Em primeiro lugar, a maioria das empresas em Portugal (cerca de 55,3%) não pagaram IRC em Portugal no ano de 2021 – por não apresentarem lucros.

Em segundo lugar, como a taxa de IRC é mais reduzida para as PME’s (de apenas 12,5% para os primeiros 25.000 euros de matéria coletável), e como os prejuízos fiscais de um ano podem ser deduzidos aos lucros tributáveis de um ou mais períodos posteriores, a taxa média de IRC suportada pela generalidade das empresas é muito inferior à taxa estatutária máxima – a taxa média foi de 20,3% no ano de 2022.

Em último lugar, a literatura económica é ambígua no que diz respeito ao impacto económico de reduções dos impostos sobre as empresas – não se podendo concluir que o impacto económico seja significativo.

Assim, a redução da taxa de IRC para os 15% apenas irá garantir uma borla fiscal de vários milhões de euros para as maiores empresas que atuam em Portugal, enquanto a generalidade das empresas pouco beneficiará com a medida.

Entretanto, no dia 13 de abril foi noticiado que a redução de IRS de 1500 milhões de euros por parte da Aliança Democrática englobava já a descida de 1300 milhões determinada pelo governo anterior, ou seja, um valor muito inferior ao esperado.

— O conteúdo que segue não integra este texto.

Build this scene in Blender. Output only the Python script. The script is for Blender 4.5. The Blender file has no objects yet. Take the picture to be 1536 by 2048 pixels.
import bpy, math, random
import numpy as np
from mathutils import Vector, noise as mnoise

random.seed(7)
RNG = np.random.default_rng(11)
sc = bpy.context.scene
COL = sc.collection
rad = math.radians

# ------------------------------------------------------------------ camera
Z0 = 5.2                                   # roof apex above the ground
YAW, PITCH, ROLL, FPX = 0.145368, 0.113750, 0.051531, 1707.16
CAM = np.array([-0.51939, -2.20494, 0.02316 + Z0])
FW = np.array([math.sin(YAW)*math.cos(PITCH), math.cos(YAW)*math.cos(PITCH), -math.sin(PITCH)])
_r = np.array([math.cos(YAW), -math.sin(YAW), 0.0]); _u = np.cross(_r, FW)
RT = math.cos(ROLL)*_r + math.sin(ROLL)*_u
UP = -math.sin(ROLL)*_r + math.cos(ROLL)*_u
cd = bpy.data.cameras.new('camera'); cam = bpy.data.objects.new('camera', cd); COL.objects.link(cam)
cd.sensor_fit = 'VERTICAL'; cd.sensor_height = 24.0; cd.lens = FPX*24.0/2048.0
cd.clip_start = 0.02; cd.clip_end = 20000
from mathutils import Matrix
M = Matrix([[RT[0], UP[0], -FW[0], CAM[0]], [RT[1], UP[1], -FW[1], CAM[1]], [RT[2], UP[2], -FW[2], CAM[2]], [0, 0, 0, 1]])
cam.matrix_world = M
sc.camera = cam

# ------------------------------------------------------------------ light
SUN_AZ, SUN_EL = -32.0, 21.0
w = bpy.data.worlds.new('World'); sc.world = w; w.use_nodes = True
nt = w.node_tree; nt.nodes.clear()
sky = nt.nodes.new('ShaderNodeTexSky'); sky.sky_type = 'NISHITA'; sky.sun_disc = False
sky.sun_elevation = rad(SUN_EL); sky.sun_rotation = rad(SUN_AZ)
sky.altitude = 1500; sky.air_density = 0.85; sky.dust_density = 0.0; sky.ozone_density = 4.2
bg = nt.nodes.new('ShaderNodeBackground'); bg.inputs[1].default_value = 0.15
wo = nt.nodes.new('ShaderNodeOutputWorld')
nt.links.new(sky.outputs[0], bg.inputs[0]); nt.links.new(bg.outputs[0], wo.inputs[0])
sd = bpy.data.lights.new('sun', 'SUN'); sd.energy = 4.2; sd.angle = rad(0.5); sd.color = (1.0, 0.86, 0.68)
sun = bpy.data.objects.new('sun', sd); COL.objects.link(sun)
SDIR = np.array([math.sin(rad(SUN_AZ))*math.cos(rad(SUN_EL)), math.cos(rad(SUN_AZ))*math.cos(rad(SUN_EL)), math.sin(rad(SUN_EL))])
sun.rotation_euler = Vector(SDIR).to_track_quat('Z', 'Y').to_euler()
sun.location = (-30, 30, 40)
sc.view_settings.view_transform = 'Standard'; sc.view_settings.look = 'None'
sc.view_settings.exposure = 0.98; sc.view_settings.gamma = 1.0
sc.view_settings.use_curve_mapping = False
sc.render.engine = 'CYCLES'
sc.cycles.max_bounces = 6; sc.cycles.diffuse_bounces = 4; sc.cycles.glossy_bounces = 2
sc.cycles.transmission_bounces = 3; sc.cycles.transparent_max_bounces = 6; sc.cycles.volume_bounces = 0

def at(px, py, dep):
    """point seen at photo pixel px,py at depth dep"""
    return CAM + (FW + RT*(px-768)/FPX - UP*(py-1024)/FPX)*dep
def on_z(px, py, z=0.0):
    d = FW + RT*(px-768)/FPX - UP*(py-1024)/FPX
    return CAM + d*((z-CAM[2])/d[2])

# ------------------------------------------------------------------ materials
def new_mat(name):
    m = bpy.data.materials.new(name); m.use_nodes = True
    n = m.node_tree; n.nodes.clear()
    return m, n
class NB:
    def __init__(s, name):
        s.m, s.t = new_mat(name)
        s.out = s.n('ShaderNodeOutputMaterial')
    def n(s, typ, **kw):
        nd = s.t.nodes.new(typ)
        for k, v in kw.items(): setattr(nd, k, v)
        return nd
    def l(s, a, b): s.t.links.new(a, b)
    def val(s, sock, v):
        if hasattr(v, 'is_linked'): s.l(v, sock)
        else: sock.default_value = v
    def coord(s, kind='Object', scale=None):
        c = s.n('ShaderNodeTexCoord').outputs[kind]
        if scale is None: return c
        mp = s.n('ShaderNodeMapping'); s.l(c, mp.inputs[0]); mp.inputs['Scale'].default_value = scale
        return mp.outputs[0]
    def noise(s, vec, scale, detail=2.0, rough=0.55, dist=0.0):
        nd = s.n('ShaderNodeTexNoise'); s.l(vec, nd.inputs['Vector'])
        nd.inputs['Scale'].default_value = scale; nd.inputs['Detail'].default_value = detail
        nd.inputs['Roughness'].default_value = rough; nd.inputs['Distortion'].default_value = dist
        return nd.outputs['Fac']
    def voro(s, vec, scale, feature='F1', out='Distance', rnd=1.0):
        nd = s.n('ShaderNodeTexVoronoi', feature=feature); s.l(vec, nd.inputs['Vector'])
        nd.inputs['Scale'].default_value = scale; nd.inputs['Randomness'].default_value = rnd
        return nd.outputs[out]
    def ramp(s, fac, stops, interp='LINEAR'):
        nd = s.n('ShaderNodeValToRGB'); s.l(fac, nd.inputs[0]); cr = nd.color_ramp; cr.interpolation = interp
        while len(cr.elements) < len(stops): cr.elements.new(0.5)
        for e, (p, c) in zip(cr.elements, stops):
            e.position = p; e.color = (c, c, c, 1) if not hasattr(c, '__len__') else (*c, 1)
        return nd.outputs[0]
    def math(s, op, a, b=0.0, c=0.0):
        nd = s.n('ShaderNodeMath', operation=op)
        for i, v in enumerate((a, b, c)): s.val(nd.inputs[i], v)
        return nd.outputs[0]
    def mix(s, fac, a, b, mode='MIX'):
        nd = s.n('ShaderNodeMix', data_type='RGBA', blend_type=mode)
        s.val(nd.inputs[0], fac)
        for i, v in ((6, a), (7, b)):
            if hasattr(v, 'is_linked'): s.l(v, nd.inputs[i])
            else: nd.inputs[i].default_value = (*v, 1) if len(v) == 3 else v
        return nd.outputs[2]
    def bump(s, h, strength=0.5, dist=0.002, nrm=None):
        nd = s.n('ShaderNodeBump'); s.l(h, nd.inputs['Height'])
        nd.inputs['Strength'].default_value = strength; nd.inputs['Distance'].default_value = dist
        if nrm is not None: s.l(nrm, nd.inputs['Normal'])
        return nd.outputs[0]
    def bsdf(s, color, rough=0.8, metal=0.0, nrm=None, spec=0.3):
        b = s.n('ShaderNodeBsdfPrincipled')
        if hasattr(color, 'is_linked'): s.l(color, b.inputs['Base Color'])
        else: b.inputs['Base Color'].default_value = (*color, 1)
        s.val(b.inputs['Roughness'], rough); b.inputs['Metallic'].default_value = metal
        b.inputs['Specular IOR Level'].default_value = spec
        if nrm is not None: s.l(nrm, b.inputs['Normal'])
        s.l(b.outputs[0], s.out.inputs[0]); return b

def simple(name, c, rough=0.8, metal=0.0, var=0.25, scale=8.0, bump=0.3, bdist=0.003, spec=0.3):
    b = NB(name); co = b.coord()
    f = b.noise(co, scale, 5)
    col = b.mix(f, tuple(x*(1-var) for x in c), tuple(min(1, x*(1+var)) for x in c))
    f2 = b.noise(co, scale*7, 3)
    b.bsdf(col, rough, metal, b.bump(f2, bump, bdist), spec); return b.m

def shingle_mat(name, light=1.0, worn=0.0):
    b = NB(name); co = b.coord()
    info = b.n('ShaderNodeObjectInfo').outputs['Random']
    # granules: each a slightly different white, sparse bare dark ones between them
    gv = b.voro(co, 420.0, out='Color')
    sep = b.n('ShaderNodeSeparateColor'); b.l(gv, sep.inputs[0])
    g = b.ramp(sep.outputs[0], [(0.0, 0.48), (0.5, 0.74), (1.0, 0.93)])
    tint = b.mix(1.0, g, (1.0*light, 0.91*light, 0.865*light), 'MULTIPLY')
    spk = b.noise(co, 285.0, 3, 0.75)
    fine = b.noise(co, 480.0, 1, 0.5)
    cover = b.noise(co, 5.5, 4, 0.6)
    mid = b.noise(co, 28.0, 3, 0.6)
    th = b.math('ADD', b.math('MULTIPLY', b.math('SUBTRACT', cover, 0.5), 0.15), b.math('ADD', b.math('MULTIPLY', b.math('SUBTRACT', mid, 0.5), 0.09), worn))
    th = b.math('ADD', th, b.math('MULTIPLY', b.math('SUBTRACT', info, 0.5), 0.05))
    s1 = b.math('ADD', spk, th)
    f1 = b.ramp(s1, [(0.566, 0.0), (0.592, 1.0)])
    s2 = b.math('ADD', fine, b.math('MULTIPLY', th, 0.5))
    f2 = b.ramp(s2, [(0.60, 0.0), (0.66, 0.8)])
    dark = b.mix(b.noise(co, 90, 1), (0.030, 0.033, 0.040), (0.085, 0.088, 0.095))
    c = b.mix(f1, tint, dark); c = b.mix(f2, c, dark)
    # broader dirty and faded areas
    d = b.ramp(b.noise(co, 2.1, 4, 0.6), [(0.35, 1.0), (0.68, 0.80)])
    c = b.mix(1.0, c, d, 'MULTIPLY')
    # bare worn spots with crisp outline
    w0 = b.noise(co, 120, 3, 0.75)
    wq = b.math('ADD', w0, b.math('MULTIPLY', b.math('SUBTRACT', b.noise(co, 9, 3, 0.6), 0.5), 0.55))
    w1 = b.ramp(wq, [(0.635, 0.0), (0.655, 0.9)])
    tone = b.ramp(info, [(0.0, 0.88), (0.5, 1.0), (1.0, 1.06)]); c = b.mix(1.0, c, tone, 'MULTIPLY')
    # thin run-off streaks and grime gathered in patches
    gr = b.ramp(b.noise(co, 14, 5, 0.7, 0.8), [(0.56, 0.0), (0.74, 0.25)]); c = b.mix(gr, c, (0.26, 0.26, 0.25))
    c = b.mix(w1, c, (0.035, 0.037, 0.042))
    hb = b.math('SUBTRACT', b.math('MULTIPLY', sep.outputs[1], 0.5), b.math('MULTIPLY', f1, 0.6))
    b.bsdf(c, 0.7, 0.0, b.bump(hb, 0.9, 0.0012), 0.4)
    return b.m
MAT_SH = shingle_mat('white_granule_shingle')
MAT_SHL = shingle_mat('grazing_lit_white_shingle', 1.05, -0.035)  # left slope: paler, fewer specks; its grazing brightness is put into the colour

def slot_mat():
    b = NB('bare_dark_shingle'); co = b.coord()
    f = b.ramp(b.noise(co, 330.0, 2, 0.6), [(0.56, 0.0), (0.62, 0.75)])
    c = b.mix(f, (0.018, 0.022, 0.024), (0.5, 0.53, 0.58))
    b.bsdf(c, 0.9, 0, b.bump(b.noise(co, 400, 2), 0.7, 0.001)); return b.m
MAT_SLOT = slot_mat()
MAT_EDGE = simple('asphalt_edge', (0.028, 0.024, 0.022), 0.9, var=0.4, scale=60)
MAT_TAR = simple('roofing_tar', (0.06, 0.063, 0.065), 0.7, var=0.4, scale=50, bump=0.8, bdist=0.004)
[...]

Em súmula, no que concerne às reduções de impostos constantes no programa da AD, existe uma clara preferência pela redução do IRC, na esperança de que uma redução da fiscalidade sobre as empresas conduza a mais crescimento económico e a um aumento do rendimento e do emprego. Apesar de ser desejável uma aceleração do crescimento económico, este não pode ser um fim em si mesmo, e não é certo que esse crescimento permita uma maior qualidade de vida para a população. A título de exemplo, no ano de 2022, o crescimento económico foi muito forte (6,8%), mas o poder de compra das famílias reduziu-se e a taxa de pobreza aumentou significativamente.